Exclude images, then output the remaining data verbatim.
_ _ _ _
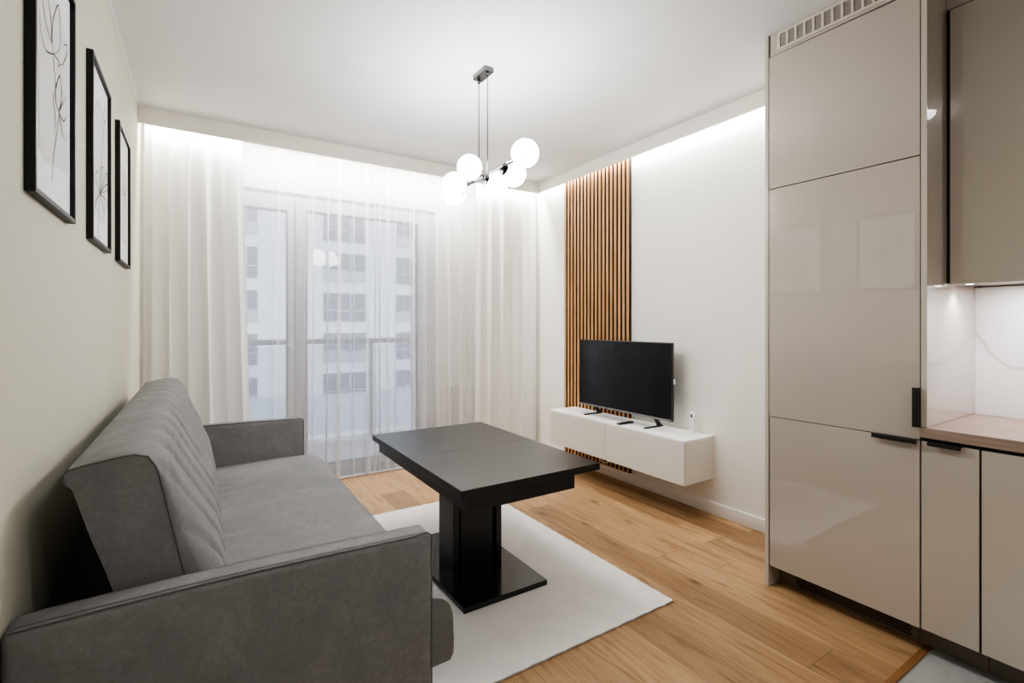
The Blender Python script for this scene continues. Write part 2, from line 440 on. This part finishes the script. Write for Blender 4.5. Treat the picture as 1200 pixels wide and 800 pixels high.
# ---------------------------------------------------------------- framed pictures
def stroke(bm, pts, x, w):
    # Catmull-Rom through (y,z) points, flat ribbon lying on the paper
    P = [Vector((0, a, b)) for a, b in pts]
    if len(P) > 2:
        Q = [P[0]] + P + [P[-1]]; R = []
        for i in range(1, len(Q)-2):
            for s in range(6):
                t = s/6.; a, b, c, d = Q[i-1], Q[i], Q[i+1], Q[i+2]
                R.append(.5*((2*b)+(c-a)*t+(2*a-5*b+4*c-d)*t*t+(3*b-3*c+d-a)*t**3))
        P = R + [P[-1]]
    L = []
    for i, p in enumerate(P):
        d = (P[min(i+1, len(P)-1)]-P[max(i-1, 0)]); d = d.normalized() if d.length > 1e-6 else Vector((0, 0, 1))
        n = Vector((0, -d.z, d.y)); k = w*(.55+.45*math.sin(math.pi*i/max(1, len(P)-1)+.4))
        L.append((bm.verts.new((x, p.y+n.y*k, p.z+n.z*k)), bm.verts.new((x, p.y-n.y*k, p.z-n.z*k))))
    for i in range(len(L)-1): bm.faces.new((L[i][0], L[i][1], L[i+1][1], L[i+1][0]))
def picture(y0, y1, z0, z1, label, strokes, patch, w=.0026):
    d = .020; x0, xf = XL, XL+d
    t = thing('framed_picture', label, 'picture', (x0, (y0+y1)/2, z0), 'flower drawings in black frames on the cream wall')
    bm = B(); fw = .013
    for a, b in (((x0, y0, z0), (xf, y0+fw, z1)), ((x0, y1-fw, z0), (xf, y1, z1)), ((x0, y0+fw, z0), (xf, y1-fw, z0+fw)), ((x0, y0+fw, z1-fw), (xf, y1-fw, z1))):
        box(bm, a, b, .001, 1)
    obj('frame', bm, 'black_frame', t)
    pr = bx('print', (x0, y0+fw, z0+fw), (x0+.008, y1-fw, z1-fw), 'paper', t)
    bm = B(); n = len(patch); vs = [bm.verts.new((x0+.0086, a, b)) for a, b in patch]; bm.faces.new(vs); obj('grey_wash', bm, 'wash', pr, smooth=False)
    bm = B()
    for s in strokes: stroke(bm, s, x0+.0092, w)
    obj('line_drawing', bm, 'ink', pr, smooth=False)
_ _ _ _
§ **SOLUTION FOR THIS EXERCISE**:
The Blender Python script for this scene continues. Write part 2, from line 440 on. This part finishes the script. Write for Blender 4.5. Treat the picture as 1200 pixels wide and 800 pixels high.
# ---------------------------------------------------------------- framed pictures
def stroke(bm, pts, x, w):
    # Catmull-Rom through (y,z) points, flat ribbon lying on the paper
    P = [Vector((0, a, b)) for a, b in pts]
    if len(P) > 2:
        Q = [P[0]] + P + [P[-1]]; R = []
        for i in range(1, len(Q)-2):
            for s in range(6):
                t = s/6.; a, b, c, d = Q[i-1], Q[i], Q[i+1], Q[i+2]
                R.append(.5*((2*b)+(c-a)*t+(2*a-5*b+4*c-d)*t*t+(3*b-3*c+d-a)*t**3))
        P = R + [P[-1]]
    L = []
    for i, p in enumerate(P):
        d = (P[min(i+1, len(P)-1)]-P[max(i-1, 0)]); d = d.normalized() if d.length > 1e-6 else Vector((0, 0, 1))
        n = Vector((0, -d.z, d.y)); k = w*(.55+.45*math.sin(math.pi*i/max(1, len(P)-1)+.4))
        L.append((bm.verts.new((x, p.y+n.y*k, p.z+n.z*k)), bm.verts.new((x, p.y-n.y*k, p.z-n.z*k))))
    for i in range(len(L)-1): bm.faces.new((L[i][0], L[i][1], L[i+1][1], L[i+1][0]))
def picture(y0, y1, z0, z1, label, strokes, patch, w=.0026):
    d = .020; x0, xf = XL, XL+d
    t = thing('framed_picture', label, 'picture', (x0, (y0+y1)/2, z0), 'flower drawings in black frames on the cream wall')
    bm = B(); fw = .013
    for a, b in (((x0, y0, z0), (xf, y0+fw, z1)), ((x0, y1-fw, z0), (xf, y1, z1)), ((x0, y0+fw, z0), (xf, y1-fw, z0+fw)), ((x0, y0+fw, z1-fw), (xf, y1-fw, z1))):
        box(bm, a, b, .001, 1)
    obj('frame', bm, 'black_frame', t)
    pr = bx('print', (x0, y0+fw, z0+fw), (x0+.008, y1-fw, z1-fw), 'paper', t)
    bm = B(); n = len(patch); vs = [bm.verts.new((x0+.0086, a, b)) for a, b in patch]; bm.faces.new(vs); obj('grey_wash', bm, 'wash', pr, smooth=False)
    bm = B()
    for s in strokes: stroke(bm, s, x0+.0092, w)
    obj('line_drawing', bm, 'ink', pr, smooth=False)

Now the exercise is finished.